Conservatives Call for Tech Giants to Split Ties With SPLC

Silicon Valley has enormous power over the flow of information that reaches people around the globe.

That’s why it’s vital for Americans to understand how tech giants can manipulate information, either intentionally or unwittingly, to advance a political agenda.

Now, 34 conservative leaders are banding together to call for tech giants Amazon, Facebook, Twitter, and Google to “cut ties” with the Southern Poverty Law Center.

The letter states in part, “It is now clear that the SPLC has proven to be a hate-filled, anti-Christian, anti-conservative organization and nothing more than a weapon of the radical Left, whose goal is to bully people into compliance with their ideology.”

As we’ve discussed on previous episodes of “Media Misses,” the SPLC is a far-left civil rights organization that has made wild claims about conservative organizations over the years, lumping them in with hate groups like neo-Nazis and the Ku Klux Klan.

It has come under scrutiny after its founder, Morris Dees, resigned over accusations of discrimination and improper behavior.

The issue has garnered the attention of those in Congress as well.

Republican Sen.

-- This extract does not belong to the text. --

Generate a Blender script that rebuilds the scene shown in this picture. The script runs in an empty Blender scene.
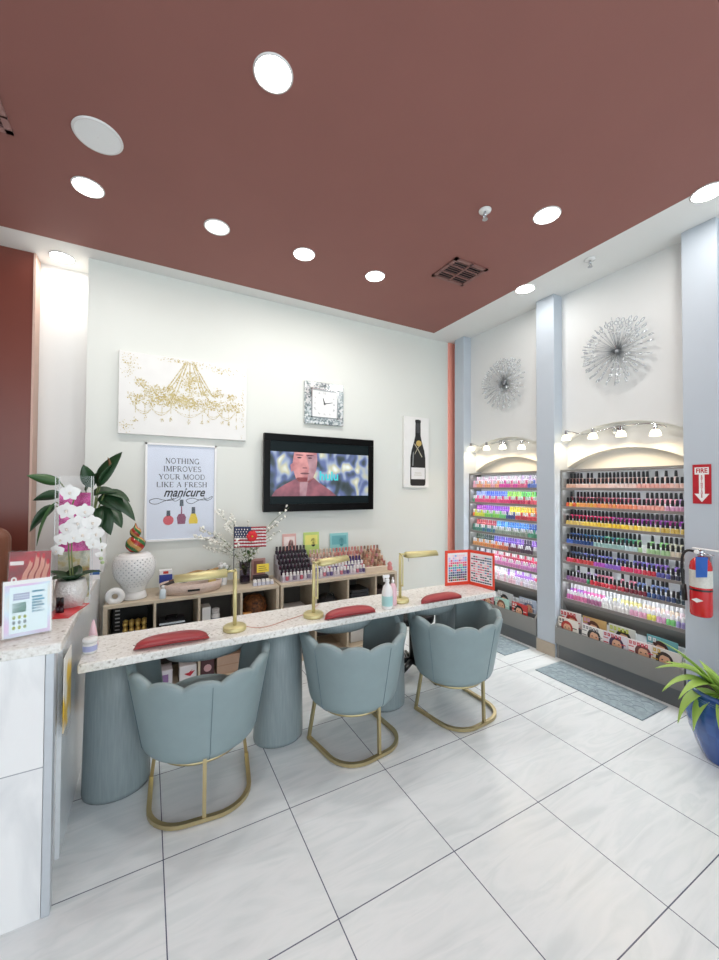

Tom Cotton has called on the IRS to look at the SPLC’s tax exempt status. He wrote in a letter to the agency:

Recent news reports have confirmed the long-established fact that the SPLC regularly engaged in defamation of its political opponents. In fact, the SPLC’s defining characteristic is to fundraise off of defamation.

The question also turns to media outlets as well.

Will they stop using this organization as an authoritative source?

Perhaps a turnaround is coming.

The New Yorker, for instance, recently ran a piece called “The Reckoning of Morris Dees and the Southern Poverty Law Center,” and acknowledged that the SPLC has shifted its focus from shedding light on actual, serious extremist groups to exaggerations for the purpose of money making.

And perhaps the media should be more skeptical of other similar groups and flawed studies about rising hate crime that simply fit a narrative they want to push.

As Robby Soave wrote in Reason:

When it comes to misleading hate crime data, the SPLC is far from the only offender. Many in the media have exaggerated a finding by the Anti-Defamation League that anti-Semitic hate has increased 57 percent under Trump. (Bomb threats made by an Israeli teenager were largely responsible for the perceived increase: anti-Semitic assaults actually decreased substantially.) The FBI’s hate crime data has also been widely mischaracterized.

Hopefully, tech giants and media outlets learn a lesson from the SPLC mess and stop using it to malign Americans as a whole.